You don’t have to be stoned to enjoy this year’s Stoner Jam

Julia Jones

If you want to avoid the crowds and save a few bucks at the same time, this is the festival for you.

SX Stoner Jam is a free daylong festival at Spider House that will take place on March 14. The festival will bring together around 50 bands from all over the world to play, in short, stoner music. All the bands play for free, and many play the festival in addition to their SXSW sets.

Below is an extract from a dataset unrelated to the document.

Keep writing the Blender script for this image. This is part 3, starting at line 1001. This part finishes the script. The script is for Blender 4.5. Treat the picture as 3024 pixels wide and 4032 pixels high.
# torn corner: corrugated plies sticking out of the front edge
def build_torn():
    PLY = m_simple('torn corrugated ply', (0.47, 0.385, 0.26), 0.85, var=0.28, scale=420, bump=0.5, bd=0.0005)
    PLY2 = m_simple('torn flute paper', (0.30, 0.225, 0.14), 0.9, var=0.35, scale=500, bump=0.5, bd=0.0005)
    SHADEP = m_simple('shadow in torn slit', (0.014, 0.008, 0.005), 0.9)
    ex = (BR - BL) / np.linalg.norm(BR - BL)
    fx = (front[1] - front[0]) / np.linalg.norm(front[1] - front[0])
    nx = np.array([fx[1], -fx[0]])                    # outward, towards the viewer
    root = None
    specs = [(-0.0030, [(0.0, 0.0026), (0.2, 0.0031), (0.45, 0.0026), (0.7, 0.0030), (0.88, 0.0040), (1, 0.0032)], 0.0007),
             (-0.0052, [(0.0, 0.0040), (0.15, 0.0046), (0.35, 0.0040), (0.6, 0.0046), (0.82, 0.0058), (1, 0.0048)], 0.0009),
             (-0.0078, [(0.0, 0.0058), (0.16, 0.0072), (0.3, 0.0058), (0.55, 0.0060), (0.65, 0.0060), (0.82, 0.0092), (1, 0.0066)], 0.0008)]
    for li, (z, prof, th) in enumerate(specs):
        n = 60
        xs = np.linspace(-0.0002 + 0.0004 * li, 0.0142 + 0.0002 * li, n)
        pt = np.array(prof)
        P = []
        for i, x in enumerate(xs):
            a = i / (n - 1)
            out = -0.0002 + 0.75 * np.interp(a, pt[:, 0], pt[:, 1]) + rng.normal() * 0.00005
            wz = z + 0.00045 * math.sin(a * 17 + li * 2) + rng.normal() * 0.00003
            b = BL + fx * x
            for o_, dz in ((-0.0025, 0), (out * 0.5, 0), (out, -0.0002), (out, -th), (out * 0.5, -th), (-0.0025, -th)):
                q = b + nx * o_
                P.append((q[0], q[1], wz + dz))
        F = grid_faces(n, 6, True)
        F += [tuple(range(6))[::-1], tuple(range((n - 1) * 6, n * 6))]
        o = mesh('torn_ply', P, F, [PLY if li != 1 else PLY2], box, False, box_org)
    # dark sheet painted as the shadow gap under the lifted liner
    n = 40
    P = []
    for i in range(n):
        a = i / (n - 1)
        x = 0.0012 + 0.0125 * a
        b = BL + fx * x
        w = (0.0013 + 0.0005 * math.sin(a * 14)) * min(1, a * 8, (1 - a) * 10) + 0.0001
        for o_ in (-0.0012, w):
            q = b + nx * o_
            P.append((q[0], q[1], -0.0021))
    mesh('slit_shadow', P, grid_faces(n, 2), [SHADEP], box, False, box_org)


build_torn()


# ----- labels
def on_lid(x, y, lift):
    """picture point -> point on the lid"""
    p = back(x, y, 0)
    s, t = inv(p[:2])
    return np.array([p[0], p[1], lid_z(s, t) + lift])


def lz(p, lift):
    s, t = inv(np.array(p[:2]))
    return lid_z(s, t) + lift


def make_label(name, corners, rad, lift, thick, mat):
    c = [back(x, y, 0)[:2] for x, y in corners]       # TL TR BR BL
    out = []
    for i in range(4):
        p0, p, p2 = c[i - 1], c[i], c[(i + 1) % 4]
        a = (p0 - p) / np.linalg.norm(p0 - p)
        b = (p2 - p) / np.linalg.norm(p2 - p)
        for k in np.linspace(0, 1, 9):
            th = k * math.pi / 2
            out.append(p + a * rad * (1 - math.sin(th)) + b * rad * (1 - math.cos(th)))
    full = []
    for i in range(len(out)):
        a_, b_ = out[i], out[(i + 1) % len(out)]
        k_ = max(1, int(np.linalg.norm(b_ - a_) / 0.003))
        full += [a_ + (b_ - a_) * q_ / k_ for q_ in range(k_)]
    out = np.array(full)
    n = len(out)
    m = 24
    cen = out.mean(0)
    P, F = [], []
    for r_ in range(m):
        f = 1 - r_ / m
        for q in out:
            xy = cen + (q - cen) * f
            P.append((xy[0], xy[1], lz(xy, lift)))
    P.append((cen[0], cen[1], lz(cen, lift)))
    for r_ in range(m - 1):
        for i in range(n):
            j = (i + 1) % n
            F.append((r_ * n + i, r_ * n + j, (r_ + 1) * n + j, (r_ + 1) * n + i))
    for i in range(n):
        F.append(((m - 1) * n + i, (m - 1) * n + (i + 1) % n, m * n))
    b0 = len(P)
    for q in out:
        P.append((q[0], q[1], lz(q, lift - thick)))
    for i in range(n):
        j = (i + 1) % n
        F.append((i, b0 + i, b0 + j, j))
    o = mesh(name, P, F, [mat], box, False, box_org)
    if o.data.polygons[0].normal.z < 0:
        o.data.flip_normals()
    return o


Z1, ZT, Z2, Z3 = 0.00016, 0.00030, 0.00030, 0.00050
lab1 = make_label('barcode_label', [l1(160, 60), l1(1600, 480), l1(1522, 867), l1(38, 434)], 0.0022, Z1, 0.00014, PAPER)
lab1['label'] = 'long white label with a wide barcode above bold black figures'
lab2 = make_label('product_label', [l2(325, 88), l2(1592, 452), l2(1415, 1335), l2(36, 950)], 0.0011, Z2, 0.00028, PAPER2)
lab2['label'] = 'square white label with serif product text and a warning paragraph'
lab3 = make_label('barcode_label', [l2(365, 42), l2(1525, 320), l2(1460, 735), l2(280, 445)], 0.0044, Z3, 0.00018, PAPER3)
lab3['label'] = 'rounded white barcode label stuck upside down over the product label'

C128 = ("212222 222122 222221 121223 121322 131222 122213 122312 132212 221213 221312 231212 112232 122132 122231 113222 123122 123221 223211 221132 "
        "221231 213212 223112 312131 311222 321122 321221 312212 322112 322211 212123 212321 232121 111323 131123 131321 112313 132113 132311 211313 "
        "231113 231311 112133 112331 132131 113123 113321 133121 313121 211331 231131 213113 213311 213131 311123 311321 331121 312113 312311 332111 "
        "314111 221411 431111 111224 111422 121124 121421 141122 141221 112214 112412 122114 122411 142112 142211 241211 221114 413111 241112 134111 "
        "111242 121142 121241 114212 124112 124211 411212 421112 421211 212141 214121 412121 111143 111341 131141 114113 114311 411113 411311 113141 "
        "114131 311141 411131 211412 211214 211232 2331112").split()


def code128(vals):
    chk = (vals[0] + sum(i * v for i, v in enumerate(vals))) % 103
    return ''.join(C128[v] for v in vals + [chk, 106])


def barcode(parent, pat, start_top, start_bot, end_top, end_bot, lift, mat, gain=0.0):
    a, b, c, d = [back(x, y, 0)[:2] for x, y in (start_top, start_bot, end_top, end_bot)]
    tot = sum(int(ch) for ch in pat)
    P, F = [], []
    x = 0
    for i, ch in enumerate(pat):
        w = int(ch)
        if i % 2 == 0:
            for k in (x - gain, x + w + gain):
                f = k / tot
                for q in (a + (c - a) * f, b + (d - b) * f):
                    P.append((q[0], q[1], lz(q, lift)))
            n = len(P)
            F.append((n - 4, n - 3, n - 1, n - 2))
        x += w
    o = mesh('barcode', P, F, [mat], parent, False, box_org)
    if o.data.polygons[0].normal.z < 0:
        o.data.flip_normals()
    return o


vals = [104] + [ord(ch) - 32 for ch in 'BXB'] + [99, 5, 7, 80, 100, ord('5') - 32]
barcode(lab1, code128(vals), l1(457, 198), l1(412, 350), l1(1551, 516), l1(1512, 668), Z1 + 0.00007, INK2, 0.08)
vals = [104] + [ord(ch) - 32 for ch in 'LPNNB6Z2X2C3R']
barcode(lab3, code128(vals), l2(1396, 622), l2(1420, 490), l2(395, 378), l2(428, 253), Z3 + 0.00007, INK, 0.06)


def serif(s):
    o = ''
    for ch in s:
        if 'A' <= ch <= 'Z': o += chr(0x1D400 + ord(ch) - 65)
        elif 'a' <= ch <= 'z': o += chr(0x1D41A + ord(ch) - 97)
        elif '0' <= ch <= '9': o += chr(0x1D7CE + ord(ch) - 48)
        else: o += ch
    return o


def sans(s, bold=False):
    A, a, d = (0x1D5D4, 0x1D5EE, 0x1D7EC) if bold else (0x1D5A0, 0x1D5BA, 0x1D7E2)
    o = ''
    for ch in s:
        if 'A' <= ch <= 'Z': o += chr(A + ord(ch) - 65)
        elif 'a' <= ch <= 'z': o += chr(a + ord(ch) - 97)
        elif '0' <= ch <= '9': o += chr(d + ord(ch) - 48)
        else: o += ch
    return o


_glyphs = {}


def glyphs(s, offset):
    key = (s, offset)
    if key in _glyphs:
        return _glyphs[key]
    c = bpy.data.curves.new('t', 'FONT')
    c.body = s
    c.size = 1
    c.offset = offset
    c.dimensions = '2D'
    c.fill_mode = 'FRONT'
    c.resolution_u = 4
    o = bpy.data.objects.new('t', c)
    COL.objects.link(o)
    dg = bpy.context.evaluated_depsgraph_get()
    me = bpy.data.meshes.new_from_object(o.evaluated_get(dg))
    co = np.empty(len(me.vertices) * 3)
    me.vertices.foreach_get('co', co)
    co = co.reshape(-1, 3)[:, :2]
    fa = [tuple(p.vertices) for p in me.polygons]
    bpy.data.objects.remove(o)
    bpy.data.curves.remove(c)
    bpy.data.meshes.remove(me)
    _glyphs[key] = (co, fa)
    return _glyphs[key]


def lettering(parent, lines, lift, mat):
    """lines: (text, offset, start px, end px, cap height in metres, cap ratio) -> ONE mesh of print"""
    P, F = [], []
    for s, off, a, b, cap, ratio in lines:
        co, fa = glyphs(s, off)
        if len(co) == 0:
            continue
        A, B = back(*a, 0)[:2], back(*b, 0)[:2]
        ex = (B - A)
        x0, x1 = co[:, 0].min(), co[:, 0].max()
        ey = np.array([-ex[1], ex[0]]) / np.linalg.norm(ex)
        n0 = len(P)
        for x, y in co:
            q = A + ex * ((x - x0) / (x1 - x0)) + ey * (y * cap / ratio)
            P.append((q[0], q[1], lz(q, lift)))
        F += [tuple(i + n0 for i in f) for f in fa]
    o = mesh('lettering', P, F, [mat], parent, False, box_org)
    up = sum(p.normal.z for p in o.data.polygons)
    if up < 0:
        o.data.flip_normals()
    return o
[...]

Tom Frank, founder and organizer of the SX Stoner Jam, said he wanted to give a chance to bands that aren’t normally able to play in front of large audiences and that are often overlooked. He started the festival around five years ago to represent a popular style of music that doesn’t get much attention in the U.S.

“This genre of music is worldwide-f—ing massive, man,” Frank said. “It’s one of the most popular styles of music in Europe, and it’s just, like, not represented whatsoever.”

Frank said since the term “stoner music” can mean anything from slow psychedelia to heavier rock, he tries to diversify the festival’s music styles. 

“I try to make it really to where a large number of people could have four or five bands that they want to see because if you listen from the lighter side of what I have to the heavier stuff, there’s a huge difference,” Frank said.

Starting at 1 p.m., the bands will each have a 25-minute set on one of five stages around the Spider House complex. To comply with city sound ordinances, the festival moves inside the Ballroom at night and goes until 2 a.m. with DJs.

Danielle Houtkooper, Spider House’s marketing and events manager, said last year’s Stoner Jam filled the Ballroom and Chapel to capacity, and she expects even more people this year. The jam is part of Spider House’s full week of free events during SXSW, and Houtkooper said she hopes the venue can get bands exposure they wouldn’t otherwise have.

The Ghost Wolves is an Austin-based band who said their music has been described as “The Cramps from The Crypt meet up with The Ramones and take all the cocaine Hasil Adkins left on the floor.” The band will be playing at the festival, in addition to several other SXSW shows. Drummer Jonny Wolf said it is festivals like these that allow up-and-coming bands to network, especially if they are based in Austin.

“If you take the best parts of being from (Austin), you can work it to your advantage,” Wolf said. “There’s plenty of chances to test your band out on stage and lots of inspiring musicians to share bills with.”

3 Wheeler Band, a ’70s-influenced heavy rock outfit from Monterrey, Mexico, said they are traveling to Texas just to play at the Stoner Jam. Bassist David Carrillo said they prefer unpaid shows like these so they can avoid U.S. immigration issues related to paid gigs.

“Taking our music beyond our borders is more important than receiving a monetary compensation,” Carrillo said. “And doing it in Austin, which is the capital of music and stoner rock, is even better.”

Frank’s band, DUEL, will be playing a standard 25-minute set of vintage hard rock at night. He said since the Stoner Jam is free, there’s no reason not to come out.

“There’s music from all over the world, it’s rapid-fire and these people came here with no compensation to play for you,” Frank said. “If they’re going to do all that, the least you could do is give them your ear for a couple (of) minutes.”